Alison LaCroix Awarded AHA Book Prize for ‘Interbellum Constitution’
Alison LaCroix, the Robert Newton Reid Professor of Law, has been awarded the American Historical Association’s (AHA) Littleton-Griswold Prize in American Law and Society for her 2024 book, The Interbellum Constitution: Union, Commerce, and Slavery in the Age of Federalisms.
The AHA is the oldest professional association of historians in the United States. It awards the Littleton-Griswold Prize annually for the best book in any subject on the history of American law and society.
The Interbellum Constitution, published last year by Yale University Press, delves into a critical but often overlooked period in American constitutional history—the years between 1815 and 1861. Despite the lack of amendments to the Constitution during these years, LaCroix reveals that this era, which she terms the “Interbellum Constitution,” was a pivotal phase of transformation that helped redefine the nation.

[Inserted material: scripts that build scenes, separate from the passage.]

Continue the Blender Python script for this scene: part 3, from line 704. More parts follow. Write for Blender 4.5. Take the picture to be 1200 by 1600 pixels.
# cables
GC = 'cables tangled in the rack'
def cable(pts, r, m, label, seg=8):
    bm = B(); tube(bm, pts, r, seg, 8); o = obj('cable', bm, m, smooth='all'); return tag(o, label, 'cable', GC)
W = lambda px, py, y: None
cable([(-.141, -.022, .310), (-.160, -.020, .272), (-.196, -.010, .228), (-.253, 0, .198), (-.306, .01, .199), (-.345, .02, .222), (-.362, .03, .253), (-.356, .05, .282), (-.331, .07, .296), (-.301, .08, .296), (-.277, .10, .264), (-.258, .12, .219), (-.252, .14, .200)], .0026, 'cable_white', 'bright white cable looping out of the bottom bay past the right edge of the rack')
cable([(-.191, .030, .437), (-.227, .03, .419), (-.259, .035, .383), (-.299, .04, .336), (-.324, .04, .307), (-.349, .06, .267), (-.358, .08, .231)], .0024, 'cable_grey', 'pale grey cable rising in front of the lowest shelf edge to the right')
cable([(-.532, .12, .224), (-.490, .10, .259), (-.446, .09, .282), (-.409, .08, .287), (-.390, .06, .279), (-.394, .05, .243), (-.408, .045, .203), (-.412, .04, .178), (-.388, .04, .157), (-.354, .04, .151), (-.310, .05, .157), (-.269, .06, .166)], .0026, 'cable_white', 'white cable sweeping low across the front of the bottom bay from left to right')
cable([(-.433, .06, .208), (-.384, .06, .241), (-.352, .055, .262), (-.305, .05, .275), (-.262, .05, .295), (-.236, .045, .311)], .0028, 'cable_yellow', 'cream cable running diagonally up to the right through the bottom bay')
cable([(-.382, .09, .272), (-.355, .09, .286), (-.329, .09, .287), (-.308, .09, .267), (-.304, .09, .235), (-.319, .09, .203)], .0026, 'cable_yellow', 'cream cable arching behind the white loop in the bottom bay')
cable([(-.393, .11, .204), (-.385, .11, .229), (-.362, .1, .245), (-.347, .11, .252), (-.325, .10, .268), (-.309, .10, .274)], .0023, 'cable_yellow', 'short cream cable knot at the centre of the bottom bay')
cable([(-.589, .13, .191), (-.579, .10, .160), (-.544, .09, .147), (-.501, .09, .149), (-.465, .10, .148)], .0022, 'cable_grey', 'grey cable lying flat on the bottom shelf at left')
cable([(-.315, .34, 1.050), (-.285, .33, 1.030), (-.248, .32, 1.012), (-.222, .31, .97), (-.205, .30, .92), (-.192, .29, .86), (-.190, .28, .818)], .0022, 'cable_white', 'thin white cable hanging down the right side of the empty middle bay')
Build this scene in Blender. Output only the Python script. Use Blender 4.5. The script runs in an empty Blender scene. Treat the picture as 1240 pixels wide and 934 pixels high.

LaCroix will receive the award at AHA’s 139th annual meeting, which will take place in Chicago on January 8–11.
This is the second major book award LaCroix has received for the work. Last July, the Society for Historians of the Early American Republic recognized The Interbellum Constitution with its 2025 SHEAR Book Prize, which honors “"the book that makes the best primary scholarly contribution to the history of the early American republic."